Pseudo-Hamiltonian neural networks for learning partial differential equations
Sølve Eidnes, Kjetil Olsen Lye
TL;DR
This work extends PHNNs to PDEs by casting dynamics in a pseudo-Hamiltonian form $u_t = (S - R) \nabla H + f$ with learned, neuron-based representations of the energy, dissipation, and forcing components, coupled with convolution-based spatial operators. The method yields two modular PHNN variants (general and informed) and a baseline for comparison, showing superior predictive accuracy and interpretability across multiple PDEs (KdV, KdV--Burgers, BBM, Perona--Malik, Cahn--Hilliard) while enabling post-training removal of disturbances. The paper also analyzes stability, discretization effects, kernel-size sensitivity, and convergence in idealized limits, and discusses future extensions to higher dimensions and alternative pseudo-Hamiltonian formulations.
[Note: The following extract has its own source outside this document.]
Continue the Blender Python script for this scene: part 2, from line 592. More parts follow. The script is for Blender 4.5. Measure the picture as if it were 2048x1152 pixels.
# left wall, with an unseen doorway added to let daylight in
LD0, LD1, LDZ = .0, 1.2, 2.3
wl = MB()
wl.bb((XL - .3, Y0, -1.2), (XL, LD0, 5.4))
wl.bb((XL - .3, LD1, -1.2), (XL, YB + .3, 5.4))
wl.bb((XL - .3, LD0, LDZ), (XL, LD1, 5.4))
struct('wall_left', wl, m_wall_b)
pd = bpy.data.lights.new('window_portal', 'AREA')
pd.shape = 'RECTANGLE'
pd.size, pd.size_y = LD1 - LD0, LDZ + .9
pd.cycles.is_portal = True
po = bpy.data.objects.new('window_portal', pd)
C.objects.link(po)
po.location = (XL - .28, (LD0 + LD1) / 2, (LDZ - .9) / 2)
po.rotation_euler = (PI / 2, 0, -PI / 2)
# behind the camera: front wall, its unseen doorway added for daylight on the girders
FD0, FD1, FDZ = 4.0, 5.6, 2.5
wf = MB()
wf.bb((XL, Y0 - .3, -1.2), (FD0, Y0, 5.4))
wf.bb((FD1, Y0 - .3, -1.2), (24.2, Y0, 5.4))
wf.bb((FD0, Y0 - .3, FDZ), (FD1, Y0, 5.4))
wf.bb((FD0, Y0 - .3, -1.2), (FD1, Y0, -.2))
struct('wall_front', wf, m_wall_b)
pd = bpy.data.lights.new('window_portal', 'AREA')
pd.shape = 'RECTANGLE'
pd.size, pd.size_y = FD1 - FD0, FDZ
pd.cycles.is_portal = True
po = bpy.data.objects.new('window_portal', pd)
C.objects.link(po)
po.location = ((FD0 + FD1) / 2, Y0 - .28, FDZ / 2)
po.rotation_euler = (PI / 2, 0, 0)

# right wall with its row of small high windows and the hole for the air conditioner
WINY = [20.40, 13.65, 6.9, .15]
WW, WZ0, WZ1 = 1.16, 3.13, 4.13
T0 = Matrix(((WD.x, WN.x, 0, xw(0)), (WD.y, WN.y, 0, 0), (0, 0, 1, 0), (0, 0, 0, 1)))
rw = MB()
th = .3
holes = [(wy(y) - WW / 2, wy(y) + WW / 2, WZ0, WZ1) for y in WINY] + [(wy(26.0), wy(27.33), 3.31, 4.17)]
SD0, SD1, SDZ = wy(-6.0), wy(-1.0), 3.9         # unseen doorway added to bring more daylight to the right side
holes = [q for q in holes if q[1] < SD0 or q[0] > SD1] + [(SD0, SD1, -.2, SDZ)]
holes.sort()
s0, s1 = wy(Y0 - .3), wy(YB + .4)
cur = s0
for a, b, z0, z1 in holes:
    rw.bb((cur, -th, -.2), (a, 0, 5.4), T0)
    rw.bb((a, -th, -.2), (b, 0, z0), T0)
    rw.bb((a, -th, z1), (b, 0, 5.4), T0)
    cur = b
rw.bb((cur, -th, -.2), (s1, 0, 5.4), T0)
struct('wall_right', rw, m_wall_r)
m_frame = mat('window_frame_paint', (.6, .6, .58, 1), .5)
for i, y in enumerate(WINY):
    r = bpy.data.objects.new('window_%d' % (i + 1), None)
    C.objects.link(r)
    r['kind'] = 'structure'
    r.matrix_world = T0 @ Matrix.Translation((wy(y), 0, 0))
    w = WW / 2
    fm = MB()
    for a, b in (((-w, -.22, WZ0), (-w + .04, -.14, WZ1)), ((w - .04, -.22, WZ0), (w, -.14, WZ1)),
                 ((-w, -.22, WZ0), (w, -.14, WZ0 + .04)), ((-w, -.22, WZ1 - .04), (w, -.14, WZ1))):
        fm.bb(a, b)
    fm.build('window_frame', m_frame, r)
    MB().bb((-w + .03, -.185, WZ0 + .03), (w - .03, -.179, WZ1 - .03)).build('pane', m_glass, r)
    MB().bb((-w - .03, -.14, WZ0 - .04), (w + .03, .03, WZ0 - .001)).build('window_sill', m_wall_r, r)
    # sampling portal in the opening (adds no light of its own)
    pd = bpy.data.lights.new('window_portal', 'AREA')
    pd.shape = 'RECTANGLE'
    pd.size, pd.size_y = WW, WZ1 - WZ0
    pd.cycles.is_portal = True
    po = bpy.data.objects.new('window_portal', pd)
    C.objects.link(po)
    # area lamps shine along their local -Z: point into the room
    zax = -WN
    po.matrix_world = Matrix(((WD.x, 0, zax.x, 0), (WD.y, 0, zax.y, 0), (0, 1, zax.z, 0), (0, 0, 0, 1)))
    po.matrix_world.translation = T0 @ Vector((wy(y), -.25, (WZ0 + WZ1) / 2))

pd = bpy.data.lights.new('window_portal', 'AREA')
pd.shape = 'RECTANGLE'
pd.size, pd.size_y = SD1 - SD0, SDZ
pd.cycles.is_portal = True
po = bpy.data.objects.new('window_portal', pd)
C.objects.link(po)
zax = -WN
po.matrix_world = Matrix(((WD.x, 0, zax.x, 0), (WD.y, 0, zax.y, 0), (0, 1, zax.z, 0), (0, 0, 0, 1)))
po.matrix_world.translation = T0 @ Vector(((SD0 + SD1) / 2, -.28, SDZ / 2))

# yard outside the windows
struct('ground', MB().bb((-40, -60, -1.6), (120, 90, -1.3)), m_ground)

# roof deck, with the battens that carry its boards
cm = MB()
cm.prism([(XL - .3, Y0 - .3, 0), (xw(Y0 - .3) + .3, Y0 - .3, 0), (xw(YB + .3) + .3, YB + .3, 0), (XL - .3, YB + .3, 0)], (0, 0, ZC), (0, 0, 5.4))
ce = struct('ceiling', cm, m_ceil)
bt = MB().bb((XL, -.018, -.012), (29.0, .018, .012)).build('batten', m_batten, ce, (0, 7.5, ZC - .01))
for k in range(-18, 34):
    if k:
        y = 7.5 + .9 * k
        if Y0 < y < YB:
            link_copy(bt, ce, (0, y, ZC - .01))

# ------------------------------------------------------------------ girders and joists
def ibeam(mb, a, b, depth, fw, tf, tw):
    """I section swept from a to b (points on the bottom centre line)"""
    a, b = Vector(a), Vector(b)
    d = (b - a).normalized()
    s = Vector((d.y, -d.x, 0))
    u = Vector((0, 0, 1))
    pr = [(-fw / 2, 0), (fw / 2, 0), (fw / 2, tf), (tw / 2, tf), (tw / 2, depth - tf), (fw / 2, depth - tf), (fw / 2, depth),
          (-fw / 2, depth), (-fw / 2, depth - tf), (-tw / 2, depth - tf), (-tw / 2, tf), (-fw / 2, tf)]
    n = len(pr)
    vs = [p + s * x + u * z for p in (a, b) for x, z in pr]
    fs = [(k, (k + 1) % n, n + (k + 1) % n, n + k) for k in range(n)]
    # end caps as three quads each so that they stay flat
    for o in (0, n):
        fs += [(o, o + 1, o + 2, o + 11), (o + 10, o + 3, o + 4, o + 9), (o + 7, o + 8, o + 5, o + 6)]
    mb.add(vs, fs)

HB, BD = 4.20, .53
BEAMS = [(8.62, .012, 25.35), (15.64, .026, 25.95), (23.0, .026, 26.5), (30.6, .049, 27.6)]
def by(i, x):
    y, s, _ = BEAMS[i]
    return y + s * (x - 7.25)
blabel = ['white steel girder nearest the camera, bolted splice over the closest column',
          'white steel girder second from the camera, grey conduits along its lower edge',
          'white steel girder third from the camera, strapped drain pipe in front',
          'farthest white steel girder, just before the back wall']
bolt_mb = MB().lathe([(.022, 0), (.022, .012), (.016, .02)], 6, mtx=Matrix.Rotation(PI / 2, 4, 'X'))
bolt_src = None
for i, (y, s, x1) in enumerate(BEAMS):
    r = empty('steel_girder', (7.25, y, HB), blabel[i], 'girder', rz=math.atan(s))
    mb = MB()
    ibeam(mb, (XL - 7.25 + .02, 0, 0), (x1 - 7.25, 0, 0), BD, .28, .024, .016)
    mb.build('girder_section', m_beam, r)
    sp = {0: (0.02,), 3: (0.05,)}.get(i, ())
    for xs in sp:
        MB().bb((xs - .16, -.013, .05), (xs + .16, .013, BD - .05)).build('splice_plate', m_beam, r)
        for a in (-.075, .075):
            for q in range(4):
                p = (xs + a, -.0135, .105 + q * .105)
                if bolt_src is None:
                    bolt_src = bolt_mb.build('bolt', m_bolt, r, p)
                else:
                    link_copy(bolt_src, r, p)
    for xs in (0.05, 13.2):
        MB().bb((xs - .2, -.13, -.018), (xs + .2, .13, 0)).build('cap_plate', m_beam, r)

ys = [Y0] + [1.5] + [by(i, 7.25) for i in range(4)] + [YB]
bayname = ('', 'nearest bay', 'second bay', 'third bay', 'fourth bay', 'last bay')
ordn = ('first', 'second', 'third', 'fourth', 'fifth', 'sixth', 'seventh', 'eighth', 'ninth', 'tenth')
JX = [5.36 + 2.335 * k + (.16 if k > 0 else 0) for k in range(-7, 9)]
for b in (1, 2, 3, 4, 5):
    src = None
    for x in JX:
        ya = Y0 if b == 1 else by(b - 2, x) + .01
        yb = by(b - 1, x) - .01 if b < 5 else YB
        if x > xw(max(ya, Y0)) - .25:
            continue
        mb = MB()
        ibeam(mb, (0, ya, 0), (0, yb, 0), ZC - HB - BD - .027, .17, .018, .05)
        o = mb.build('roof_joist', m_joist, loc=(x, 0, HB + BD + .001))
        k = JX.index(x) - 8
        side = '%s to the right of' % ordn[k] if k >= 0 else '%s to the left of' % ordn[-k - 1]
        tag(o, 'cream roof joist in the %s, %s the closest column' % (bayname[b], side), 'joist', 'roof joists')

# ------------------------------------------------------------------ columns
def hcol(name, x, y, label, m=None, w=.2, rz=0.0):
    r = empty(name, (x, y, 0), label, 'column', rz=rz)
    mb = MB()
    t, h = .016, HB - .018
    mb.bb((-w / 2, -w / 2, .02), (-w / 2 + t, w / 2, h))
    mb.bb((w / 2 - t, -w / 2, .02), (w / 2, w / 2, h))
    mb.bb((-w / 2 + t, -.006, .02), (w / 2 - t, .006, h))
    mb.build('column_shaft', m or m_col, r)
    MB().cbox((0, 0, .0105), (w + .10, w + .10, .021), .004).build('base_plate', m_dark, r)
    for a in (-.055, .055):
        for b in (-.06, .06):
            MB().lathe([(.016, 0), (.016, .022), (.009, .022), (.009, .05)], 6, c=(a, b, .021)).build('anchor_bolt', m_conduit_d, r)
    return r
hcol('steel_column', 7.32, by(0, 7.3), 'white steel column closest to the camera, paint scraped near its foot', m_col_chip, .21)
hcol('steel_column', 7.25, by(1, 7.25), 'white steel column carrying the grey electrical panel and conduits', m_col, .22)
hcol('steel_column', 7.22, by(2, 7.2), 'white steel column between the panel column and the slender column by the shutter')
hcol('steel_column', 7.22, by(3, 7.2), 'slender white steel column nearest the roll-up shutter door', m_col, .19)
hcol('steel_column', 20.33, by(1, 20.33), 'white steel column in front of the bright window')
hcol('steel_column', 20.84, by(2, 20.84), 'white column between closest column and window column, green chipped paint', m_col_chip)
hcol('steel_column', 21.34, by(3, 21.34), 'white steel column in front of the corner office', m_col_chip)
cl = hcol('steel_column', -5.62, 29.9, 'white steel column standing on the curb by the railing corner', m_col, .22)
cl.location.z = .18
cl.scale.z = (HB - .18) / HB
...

Overall, PHNNs provide a grey-box framework that preserves energy-like quantities while accommodating dissipation and external forcing, with practical implications for physics-informed modeling and image processing tasks.
Abstract
Pseudo-Hamiltonian neural networks (PHNN) were recently introduced for learning dynamical systems that can be modelled by ordinary differential equations. In this paper, we extend the method to partial differential equations. The resulting model is comprised of up to three neural networks, modelling terms representing conservation, dissipation and external forces, and discrete convolution operators that can either be learned or be given as input. We demonstrate numerically the superior performance of PHNN compared to a baseline model that models the full dynamics by a single neural network. Moreover, since the PHNN model consists of three parts with different physical interpretations, these can be studied separately to gain insight into the system, and the learned model is applicable also if external forces are removed or changed.